There is a good argument for Jesus, if he existed historically as a single figure, to have been persecuted as a enemy of Rome more-so than as a heretic Jew. The dominant narrative we have is that Rome was ultimately responsible for his trial and execution.

Rome had recently installed a puppet ruler, Herod, to rule over the Hellenized Jewry within its dominion. Herod was not a popular ruler (there is even a well known Christian legend that he slew all the firstborn of some area when Jesus was born but this part of Jesus’s hagiography and likely did not happen). He was a thoroughly Hellenized Jew, who patronized both Judaism and the Greek religion alongside each other, and even sponsored the building of Greek temples in Jewish territory.
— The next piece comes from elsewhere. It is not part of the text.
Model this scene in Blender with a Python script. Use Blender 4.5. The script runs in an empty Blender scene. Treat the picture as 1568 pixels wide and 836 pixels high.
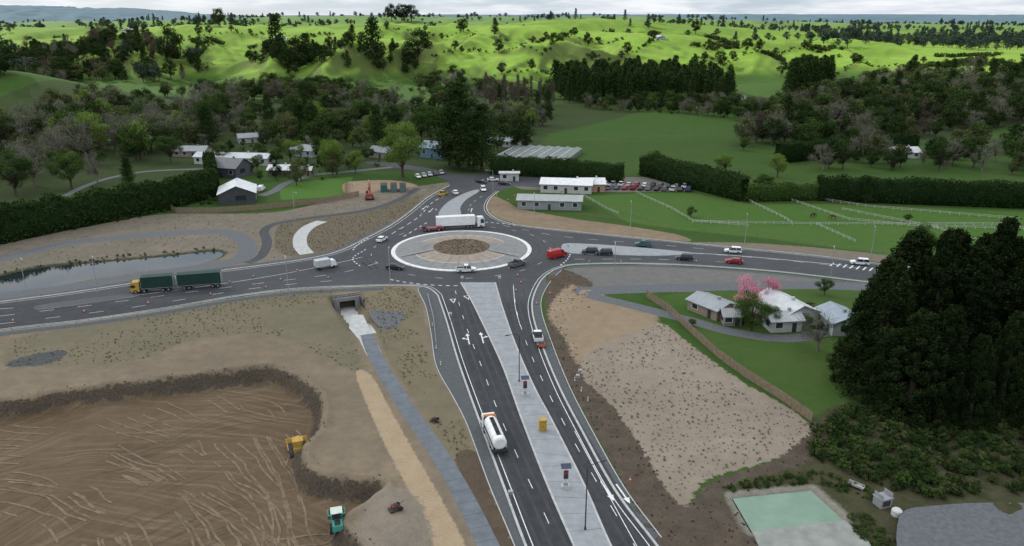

This only furthered his reputation as a “Roman puppet”.

The “historical” Jesus, as well as a host of many other contemporaneous “Christs”, were claiming, either metaphorically or literally, a “kingship” over the Jews, which was a challenge to Roman rule, whether the claims were metaphorical or not. A challenge of sacrilege or heresy would have been a Jewish accusation, to be tried in a Jewish court of the time. Instead, Jesus received capital punishment from the state.

The claim that the Jews wanted to put Jesus to death, but lacked a law to do so, and therefore turned to Rome, is a very popular traditional folk explanation, but it is one that does not take into account Jewish law of the time (there is even a line in the popular 70s concept album, Jesus Christ Superstar, that says “We turn to Rome to punish Nazareth./We have no law to put a man to death,” to give an idea how widespread this belief is).

Jewish authorities could have very easily jailed and executed Jesus, they were every bit in their right to do so, but for whatever reason, it was Rome ultimately who is said to have executed this figure.

But the studies of Early “Historical” Christianity are as complex and manifold a field as the studies of EBTs. There are lots of other narratives that are likely to be correct.